Work required
Copy exactly the lines from the start of the material through the line with "o = s0 if k". Pictures stay out of the copy.

— START OF Given information —

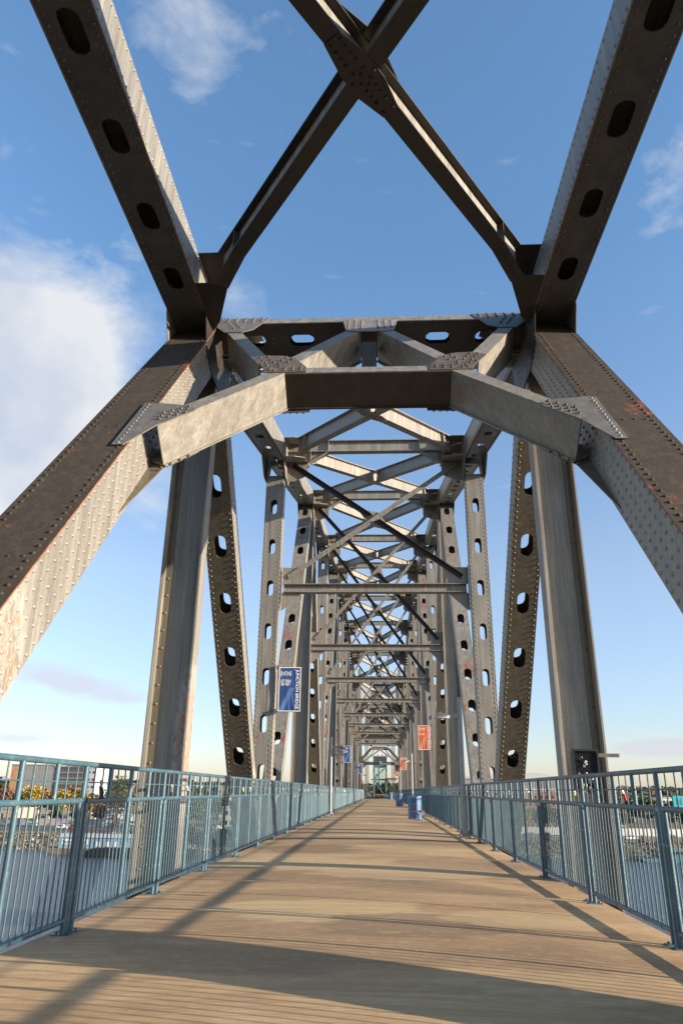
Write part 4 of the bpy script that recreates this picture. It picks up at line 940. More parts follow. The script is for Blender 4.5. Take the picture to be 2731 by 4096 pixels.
for k, (x, y, lab) in enumerate(((1.64, 34.6, 'nearest blue slatted bin standing on the right side of the walkway'), (1.62, 62.6, 'second blue slatted bin, behind the nearest one'), (1.50, 112.5, 'farthest dark blue bin beside the elevator'))):
    o = b0 if k == 0 else copy_tree(b0); o.location = (x, y, deck_z(x)); o['label'] = lab; o['category'] = 'bin'; o['group'] = 'litter bins'
def stool():
    r = bpy.data.objects.new('seat_stand', None); COL.objects.link(r)
    mb = MB()
    for k in range(3): mb.box((-0.24, -0.13+0.09*k, 0.375), (0.24, -0.05+0.09*k, 0.405))
    mb.build('seat', M['wood'], r)
    mb = MB(); mb.box((-0.25, -0.14, 0.34), (0.25, 0.14, 0.374)); mb.build('seat_frame', M['can_blue'], r)
    mb = MB(); mb.tube((0, 0, 0.0), (0, 0, 0.22), 0.034, 10); mb.tube((0, 0, 0.2), (-0.07, 0, 0.34), 0.022, 8); mb.tube((0, 0, 0.2), (0.07, 0, 0.34), 0.022, 8); mb.box((-0.16, -0.08, 0), (0.16, 0.08, 0.018)); mb.build('pedestal', M['can_blue'], r)
    return r
s0 = stool()
for k, (x, y, lab) in enumerate(((1.72, 33.1, 'small slatted seat on a blue pedestal in front of the nearest bin'), (1.70, 61.2, 'small slatted seat on a pedestal in front of the second bin'))):
    o = s0 if k == 0 else copy_tree(s0); o.location = (x, y, deck_z(x)); o['label'] = lab; o['category'] = 'seat'; o['group'] = 'pedestal seats'

# ------------------------------------------------------------------ banners
def text_mesh(txt, w, h, loc, rot, mat, parent, name='lettering', bold=0.0):
    cu = bpy.data.curves.new('t', 'FONT'); cu.body = txt; cu.size = 1; cu.extrude = 0; cu.offset = bold; cu.align_x = 'CENTER'; cu.align_y = 'CENTER'; cu.space_line = 0.85; cu.resolution_u = 3
    o = bpy.data.objects.new('t', cu); COL.objects.link(o); bpy.context.view_layer.update()
    me = bpy.data.meshes.new_from_object(o.evaluated_get(bpy.context.evaluated_depsgraph_get())); bpy.data.objects.remove(o)
    co = np.empty(len(me.vertices)*3); me.vertices.foreach_get('co', co); co = co.reshape(-1, 3); mn, mx = co.min(0), co.max(0)
    co = (co-(mn+mx)/2); co[:, 0] *= w/(mx[0]-mn[0]); co[:, 1] *= h/(mx[1]-mn[1]); c_, s_ = math.cos(rot), math.sin(rot)
    out = np.stack([co[:, 0]*c_-co[:, 1]*s_, np.zeros(len(co)), co[:, 0]*s_+co[:, 1]*c_], 1)+np.asarray(loc)
    me.vertices.foreach_set('co', out.ravel()); me.materials.clear(); me.materials.append(mat); me.update()
    q = bpy.data.objects.new(name, me); COL.objects.link(q); q.parent = parent; return q
def banner(x0, y, mat, lines, label, side):
    W_, H_ = 0.64, 1.25
    r = thing('banner', label, 'banner', (x0, y, 2.10), 'banners on the truss posts')
    mb = MB(); nx_, nz_ = 12, 6
    def wob(x, z): return 0.006*math.sin(x*38+z*3)+0.01*math.sin(z*5+x*4)
    v = [(W_*i/nx_, wob(W_*i/nx_, H_*j/nz_)-0.003, H_*j/nz_) for j in range(nz_+1) for i in range(nx_+1)]
    mb.add(v, [(j*(nx_+1)+i, j*(nx_+1)+i+1, (j+1)*(nx_+1)+i+1, (j+1)*(nx_+1)+i) for j in range(nz_) for i in range(nx_)], 0, True)
    mb.add([(p[0], p[1]+0.004, p[2]) for p in v], [((j+1)*(nx_+1)+i, (j+1)*(nx_+1)+i+1, j*(nx_+1)+i+1, j*(nx_+1)+i) for j in range(nz_) for i in range(nx_)], 0, True)
    cl = mb.build('cloth', M[mat], r)
    mb = MB(); e = 0.022
    for a_, b_, c_, d_ in ((0, 0, W_, e), (0, H_-e, W_, H_), (0, e, e, H_-e), (W_-e, e, W_, H_-e)): mb.box((a_, -0.023, b_), (c_, -0.021, d_))
    mb.build('border', M['white'], cl)
    mb = MB(); xs_ = (-0.10 if side < 0 else -0.05, W_+0.06 if side < 0 else W_+0.12)
    for z in (0.0, H_): mb = MB(); mb.tube((xs_[0], 0.0, z), (xs_[1], 0, z), 0.012, 8); mb.build('rod', M['steel_olive'], r)
    mb = MB(); xb = -0.07 if side < 0 else W_+0.07
    for z in (0, H_): mb = MB(); mb.box((xb-0.03, -0.02, z-0.06), (xb+0.03, 0.06, z+0.06)); mb.build('clamp', M['steel_olive'], r)
    tm = M['white']
    text_mesh('JUNCTION BRIDGE', 1.12, 0.125, (W_-0.115, -0.024, H_/2), -math.pi/2, tm, cl, bold=0.012)
    if len(lines) == 2:
        text_mesh(lines[0], 0.29, 0.082, (0.20, -0.024, 0.855), 0, tm, cl, bold=0.012); text_mesh(lines[1], 0.27, 0.082, (0.195, -0.024, 0.765), 0, tm, cl, bold=0.012)
    else: text_mesh(lines[0], 0.28, 0.075, (0.20, -0.024, 0.79), 0, tm, cl, bold=0.012)
    # line emblem of a small truss bridge
    mb = MB(); ex, ez = 0.05, 1.00
    def bar(a_, b_, t_=0.006): 
        a_ = np.array([ex+a_[0], ez+a_[1]]); b_ = np.array([ex+b_[0], ez+b_[1]]); d_ = unit(b_-a_); n_ = np.array([-d_[1], d_[0]])*t_/2
        mb.add([(p[0], -0.024, p[1]) for p in (a_-n_, b_-n_, b_+n_, a_+n_)], [(0, 1, 2, 3)])
    for xx in (0.0, 0.035, 0.265, 0.30): bar((xx, 0), (xx, 0.135))
    for xx in (0.0, 0.265):
        for z in (0.0, 0.045, 0.09, 0.133): bar((xx, z), (xx+0.035, z), 0.008)
        for z in (0, 0.045, 0.09): bar((xx, z), (xx+0.035, z+0.045), 0.004); bar((xx+0.035, z), (xx, z+0.045), 0.004)
    arc = [(0.035+0.23*k/8, 0.065+0.058*math.sin(math.pi*k/8)) for k in range(9)]
    for a_, b_ in zip(arc[:-1], arc[1:]): bar(a_, b_, 0.010)
    bar((0.035, 0.055), (0.265, 0.055), 0.008)
    for k in range(1, 8): bar((arc[k][0], 0.055), arc[k], 0.004); bar((arc[k-1 if k < 5 else k+1][0], 0.055), arc[k], 0.004)
    mb.build('emblem', M['white'], cl)
    text_mesh('JUNCTION', 0.19, 0.028, (ex+0.15, -0.024, ez+0.034), 0, tm, cl, bold=0.008); text_mesh('BRIDGE', 0.12, 0.014, (ex+0.15, -0.024, ez+0.008), 0, tm, cl)
banner(-2.78, 21.22, 'banner_blue', ('LIFT SPAN', '385 FEET'), 'nearest blue banner on the left post reading LIFT SPAN 385 FEET', -1)
banner(-2.80, UY(6)-0.3, 'banner_blue', ('LIFT SPAN', '385 FEET'), 'second blue banner on the left, beside the first left lamp head', -1)
banner(-2.80, UY(10)-0.3, 'banner_blue', ('LIFT SPAN', '385 FEET'), 'farthest and smallest blue banner on the left', -1)
banner(2.17, UY(4)-0.3, 'banner_orange', ('EST. 1884',), 'nearest orange banner on the right reading EST. 1884', 1)
banner(2.17, UY(8)-0.3, 'banner_orange', ('EST. 1884',), 'second orange banner on the right, partly behind a lamp head', 1)
banner(2.17, 113.8, 'banner_orange', ('EST. 1884',), 'farthest and smallest orange banner on the right', 1)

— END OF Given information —

Completed exercise
Write part 4 of the bpy script that recreates this picture. It picks up at line 940. More parts follow. The script is for Blender 4.5. Take the picture to be 2731 by 4096 pixels.
for k, (x, y, lab) in enumerate(((1.64, 34.6, 'nearest blue slatted bin standing on the right side of the walkway'), (1.62, 62.6, 'second blue slatted bin, behind the nearest one'), (1.50, 112.5, 'farthest dark blue bin beside the elevator'))):
    o = b0 if k == 0 else copy_tree(b0); o.location = (x, y, deck_z(x)); o['label'] = lab; o['category'] = 'bin'; o['group'] = 'litter bins'
def stool():
    r = bpy.data.objects.new('seat_stand', None); COL.objects.link(r)
    mb = MB()
    for k in range(3): mb.box((-0.24, -0.13+0.09*k, 0.375), (0.24, -0.05+0.09*k, 0.405))
    mb.build('seat', M['wood'], r)
    mb = MB(); mb.box((-0.25, -0.14, 0.34), (0.25, 0.14, 0.374)); mb.build('seat_frame', M['can_blue'], r)
    mb = MB(); mb.tube((0, 0, 0.0), (0, 0, 0.22), 0.034, 10); mb.tube((0, 0, 0.2), (-0.07, 0, 0.34), 0.022, 8); mb.tube((0, 0, 0.2), (0.07, 0, 0.34), 0.022, 8); mb.box((-0.16, -0.08, 0), (0.16, 0.08, 0.018)); mb.build('pedestal', M['can_blue'], r)
    return r
s0 = stool()
for k, (x, y, lab) in enumerate(((1.72, 33.1, 'small slatted seat on a blue pedestal in front of the nearest bin'), (1.70, 61.2, 'small slatted seat on a pedestal in front of the second bin'))):
    o = s0 if k == 0 else copy_tree(s0); o.location = (x, y, deck_z(x)); o['label'] = lab; o['category'] = 'seat'; o['group'] = 'pedestal seats'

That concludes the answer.